In zijn lezing ”De protestantse pastor en de ethiek van het zelfgekozen levenseinde” signaleert dr. Theo Boer, hoogleraar ethiek van de gezondheidszorg aan de PThU Groningen de „massieve rol van artsen” in Nederland. Bij euthanasie moet op z’n minst de familie worden gehoord, stelt hij. Euthanasie voor kinderen noemt prof. Boer „dwaze logica” en het D66-wetsvoorstel Voltooid Leven vindt hij „pure discriminatie”, zowel naar ouderen als naar jongeren.
Dr. Alfred Teeuw, specialist ouderengeneeskunde, deelt rode en gele kaarten uit waarmee de predikanten hun mening kunnen geven. Waarom geen zwarte en witte kaarten? „Omdat er in de ingewikkelde medisch-ethische vraagstukken geen zwart-wit bestaat”, zegt dr. Teeuw. Als de verpleeghuisarts casus op casus stapelt –„Wel of niet reanimeren?” „Doorgaan of stoppen met beademing?” „Doorgaan of stoppen met sondevoeding?”–, klinkt de zucht: Moeilijk, moeilijk, moeilijk.
„Géén pasklare antwoorden”, concludeert dr. Teeuw, „wél een Bijbels gegronde ethiek en die is gericht op leven én welzijn. Dat is in dokterstaal: wel een spuitje tegen de pijn, géén spuitje om over de rand te duwen.”
In zijn toespraak ”Pastoraat rondom het levenseinde” kiest dr. Theo Pleizier voor de klassieke metafoor van herder, omdat die zowel duidt op morele gids alsook op niet-oordelende trooster. Timing is belangrijk bij het sterfbed, zegt hij, weten wanneer als morele gids terug te treden en in de Naam van Christus alleen nog nabij te zijn. Dat geldt ook als pastor bij een zelfgekozen dood. „Elk sterfbed, ook bij een zelfgekozen dood, vraagt om troost. Dat betekent voor de pastor een aanvaarden, zonder te accepteren, een meegaan op de weg die je als pastor niet zou willen gaan. Dan wordt het ingewikkeld, maar dan blijft er als herder niets anders over dan het over te geven in de handen van de Grote Herder”, aldus dr.
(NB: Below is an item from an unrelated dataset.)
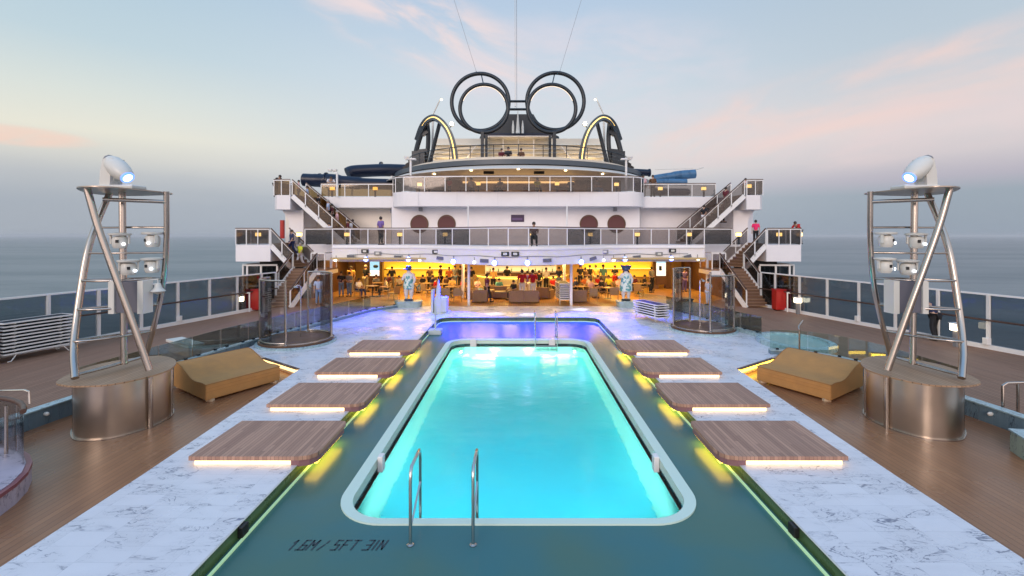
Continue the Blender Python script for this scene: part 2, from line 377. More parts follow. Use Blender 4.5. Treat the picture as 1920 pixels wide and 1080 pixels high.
class MB:
    def __init__(s): s.v = []; s.f = []; s.smooth = []
    def add(s, vs, fs, smooth=False):
        o = len(s.v); s.v += [Vector(v) for v in vs]; s.f += [tuple(i+o for i in f) for f in fs]; s.smooth += [smooth]*len(fs); return s
    def box(s, a, b, bev=0):
        x0,y0,z0 = (min(a[i],b[i]) for i in range(3)); x1,y1,z1 = (max(a[i],b[i]) for i in range(3))
        if bev > 0 and min(x1-x0, y1-y0, z1-z0) > 2.2*bev:
            return s.rbox(x0,y0,z0,x1,y1,z1,bev)
        vs = [(x0,y0,z0),(x1,y0,z0),(x1,y1,z0),(x0,y1,z0),(x0,y0,z1),(x1,y0,z1),(x1,y1,z1),(x0,y1,z1)]
        return s.add(vs, [(0,3,2,1),(4,5,6,7),(0,1,5,4),(1,2,6,5),(2,3,7,6),(3,0,4,7)])
    def rbox(s, x0,y0,z0,x1,y1,z1,r):
        bm = bmesh.new(); bmesh.ops.create_cube(bm, size=1)
        for v in bm.verts: v.co = Vector(((x0+x1)/2+v.co.x*(x1-x0), (y0+y1)/2+v.co.y*(y1-y0), (z0+z1)/2+v.co.z*(z1-z0)))
        bmesh.ops.bevel(bm, geom=bm.edges[:], offset=r, segments=2, affect='EDGES', profile=.5)
        bm.verts.index_update(); s.add([v.co.copy() for v in bm.verts], [tuple(v.index for v in f.verts) for f in bm.faces]); bm.free(); return s
    def obox(s, c, ax, ay, az_):   # oriented box: centre, half-vectors
        c, ax, ay, az_ = map(Vector, (c, ax, ay, az_))
        vs = [c+sx*ax+sy*ay+sz*az_ for sz in (-1,1) for sx,sy in ((-1,-1),(1,-1),(1,1),(-1,1))]
        return s.add(vs, [(0,3,2,1),(4,5,6,7),(0,1,5,4),(1,2,6,5),(2,3,7,6),(3,0,4,7)])
    def bar(s, a, b, wd, ht, up=(0,0,1)):   # rectangular bar from a to b
        a, b = Vector(a), Vector(b); d = (b-a)
        if d.length < 1e-6: return s
        up = Vector(up); dn = d.normalized()
        if abs(dn.dot(up)) > .99: up = Vector((0,1,0))
        sd = dn.cross(up).normalized(); u2 = sd.cross(dn).normalized()
        return s.obox((a+b)/2, d/2, sd*wd/2, u2*ht/2)
    def tube(s, path, r, n=10, closed=False, caps=True):
        P_ = [Vector(p) for p in path]; N = len(P_)
        rr = r if isinstance(r, (list, tuple)) else [r]*N
        vs = []; prev = None
        for i in range(N):
            if closed: t_ = P_[(i+1) % N]-P_[(i-1) % N]
            else: t_ = P_[min(i+1, N-1)]-P_[max(i-1, 0)]
            if t_.length < 1e-9: t_ = Vector((0,0,1))
            t_.normalize()
            if prev is None:
                up = Vector((0,0,1)) if abs(t_.z) < .9 else Vector((1,0,0)); nrm = t_.cross(up).normalized()
            else:
                nrm = prev-t_*prev.dot(t_)
                nrm = nrm.normalized() if nrm.length > 1e-6 else t_.orthogonal().normalized()
            prev = nrm; bn = t_.cross(nrm)
            for k in range(n):
                a = 2*PI*k/n; vs.append(P_[i]+nrm*math.cos(a)*rr[i]+bn*math.sin(a)*rr[i])
        fs = []
        for i in range(N if closed else N-1):
            j = (i+1) % N
            for k in range(n):
                k2 = (k+1) % n; fs.append((i*n+k, i*n+k2, j*n+k2, j*n+k))
        s.add(vs, fs, True)
        if caps and not closed:
            s.add(vs[:n], [tuple(reversed(range(n)))]); s.add(vs[-n:], [tuple(range(n))])
        return s
    def lathe(s, prof, c=(0,0,0), n=24, axis=(0,0,1), sx=1, sy=1, caps=True):
        c = Vector(c); ax = Vector(axis).normalized(); q = Vector((0,0,1)).rotation_difference(ax)
        vs = []; 
        for (r, z) in prof:
            for k in range(n):
                a = 2*PI*k/n; vs.append(c+q @ Vector((r*math.cos(a)*sx, r*math.sin(a)*sy, z)))
        fs = [(i*n+k, i*n+(k+1) % n, (i+1)*n+(k+1) % n, (i+1)*n+k) for i in range(len(prof)-1) for k in range(n)]
        s.add(vs, fs, True)
        if not caps or (abs(prof[0][1]-prof[-1][1]) < 1e-6 and min(prof[0][0], prof[-1][0]) < 1e-4): return s
        if prof[0][0] > 1e-4: s.add(vs[:n], [tuple(reversed(range(n)))])
        if prof[-1][0] > 1e-4: s.add(vs[-n:], [tuple(range(n))])
        return s
    def ball(s, c, r, n=12, sc=(1,1,1)):
        m = n//2; vs = []; c = Vector(c)
        for i in range(m+1):
            t_ = PI*i/m
            for k in range(n):
                a = 2*PI*k/n; vs.append(c+Vector((math.sin(t_)*math.cos(a)*sc[0], math.sin(t_)*math.sin(a)*sc[1], math.cos(t_)*sc[2]))*r)
        return s.add(vs, [(i*n+k, (i+1)*n+k, (i+1)*n+(k+1) % n, i*n+(k+1) % n) for i in range(m) for k in range(n)], True)
    def prism(s, poly, z0, z1, smooth_side=False, top=True, bottom=True):
        n = len(poly); area = sum(poly[i][0]*poly[(i+1) % n][1]-poly[(i+1) % n][0]*poly[i][1] for i in range(n))
        if area < 0: poly = poly[::-1]
        vs = [(p[0],p[1],z0) for p in poly]+[(p[0],p[1],z1) for p in poly]
        s.add(vs, [(i, (i+1) % n, n+(i+1) % n, n+i) for i in range(n)], smooth_side)
        if top: s.add(vs[n:], [tuple(range(n))])
        if bottom: s.add(vs[:n], [tuple(reversed(range(n)))])
        return s
    def strip(s, A, B, smooth=False):  # quads between two polylines
        n = len(A); return s.add(list(A)+list(B), [(i, i+1, n+i+1, n+i) for i in range(n-1)], smooth)
    def slab(s, A, B, off):            # closed thick sheet between polylines A and B, thickness vector
        off = Vector(off); A = [Vector(p) for p in A]; B = [Vector(p) for p in B]
        A2 = [p+off for p in A]; B2 = [p+off for p in B]; n = len(A)
        s.strip(A, B); s.strip(B2, A2); s.strip(B, B2); s.strip(A2, A)
        s.add([A[0],B[0],B2[0],A2[0]], [(0,3,2,1)]); s.add([A[-1],B[-1],B2[-1],A2[-1]], [(0,1,2,3)]); return s
    def wall(s, path, z0, z1, th):     # wall of thickness th following a plan polyline
        P_ = [Vector((p[0],p[1],0)) for p in path]; n = len(P_); nr = []
        for i in range(n):
            d = (P_[min(i+1,n-1)]-P_[max(i-1,0)]).normalized(); nr.append(Vector((-d.y, d.x, 0)))
        I = [P_[i]-nr[i]*th/2 for i in range(n)]; O = [P_[i]+nr[i]*th/2 for i in range(n)]
        poly = I+O[::-1]
        q = [(p.x,p.y) for p in poly]
        vs = [(x,y,z0) for x,y in q]+[(x,y,z1) for x,y in q]; m = len(q)
        area = sum(q[i][0]*q[(i+1) % m][1]-q[(i+1) % m][0]*q[i][1] for i in range(m)); fl_ = area < 0
        fs = [(i,(i+1) % m,m+(i+1) % m,m+i) for i in range(m)]
        for i in range(n-1):
            a, b_, c_, d_ = i, i+1, m-2-i, m-1-i
            fs.append((m+a, m+b_, m+c_, m+d_)); fs.append((d_, c_, b_, a))
        if fl_: fs = [f[::-1] for f in fs]
        return s.add(vs, fs)
    def mirror(s):
        o = MB(); o.v = [Vector((-v.x, v.y, v.z)) for v in s.v]; o.f = [f[::-1] for f in s.f]; o.smooth = list(s.smooth); return o
    def xf(s, M):
        s.v = [M @ v for v in s.v]; return s
    def build(s, name, material, parent=None, label=None):
        me = bpy.data.meshes.new(name)
        off = origin_of(parent) if parent else Vector((0,0,0))
        me.from_pydata([v-off for v in s.v], [], s.f); me.polygons.foreach_set('use_smooth', s.smooth)
        if any(s.smooth):
            try: me.set_sharp_from_angle(angle=R(40))
            except Exception: pass
        me.update(); o = bpy.data.objects.new(name, me); COL.objects.link(o)
        if material: me.materials.append(material)
        if parent: o.parent = parent; o['_o'] = tuple(off)
        else: o['_o'] = (0,0,0)
        if label: o['label'] = label
        return o
def origin_of(o):
    return Vector(o['_o']) if '_o' in o else Vector((0,0,0))
def tag(o, label=None, cat=None, group=None, kind=None):
    if label: o['label'] = label
    if cat: o['category'] = cat
    if group: o['group'] = group
    if kind: o['kind'] = kind
    return o
def thing(name, label, cat, loc=(0,0,0), group=None):
    o = bpy.data.objects.new(name, None); COL.objects.link(o); o.location = loc; o['_o'] = tuple(loc)
    o.empty_display_size = .2
    return tag(o, label, cat, group)
def struct(name, mb, m):
    return tag(mb.build(name, m), kind='structure')
def copy_tree(o, parent=None):
    c = o.copy(); COL.objects.link(c)
    if parent: c.parent = parent
    for ch in o.children: copy_tree(ch, c)
    return c
def place(proto, first, loc, rz=0, label=None, group=None, sc=None):
    o = proto if first else copy_tree(proto)
    o.location = loc; o.rotation_euler = (0,0,rz)
    if sc: o.scale = (sc,)*3 if isinstance(sc, (int,float)) else sc
    if label: o['label'] = label
    if group: o['group'] = group
    return o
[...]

Pleizier.
Worsteling
GB-bestuurslid ds. P. (Pieter) Nobel wil na afloop zijn ervaringen wel delen. „Ik ben sinds drie jaar predikant in Garderen en mijn ervaringen deed ik op in het westen van Nederland. Ik herkende de ontwikkeling die prof. Theo Boer schetste. Voor 2005 ging het vaak om de kinderen die het lijden van vader en moeder ondraaglijk vonden, later kwam het verzoek vanuit de pastoranten zelf. In de pastorale praktijk werden mij wel vragen over de toelaatbaarheid van levensbeëindiging gesteld door ernstig zieke pastoranten. Wij beslissen niet over leven en dood, maar het kan wel een worsteling zijn hoe je met het levenseinde moet omgaan. Veel van wat Theo Boer zei, herkende ik. En de handreiking van Theo Pleizier over gidsen en troosten vond ik erg waardevol.”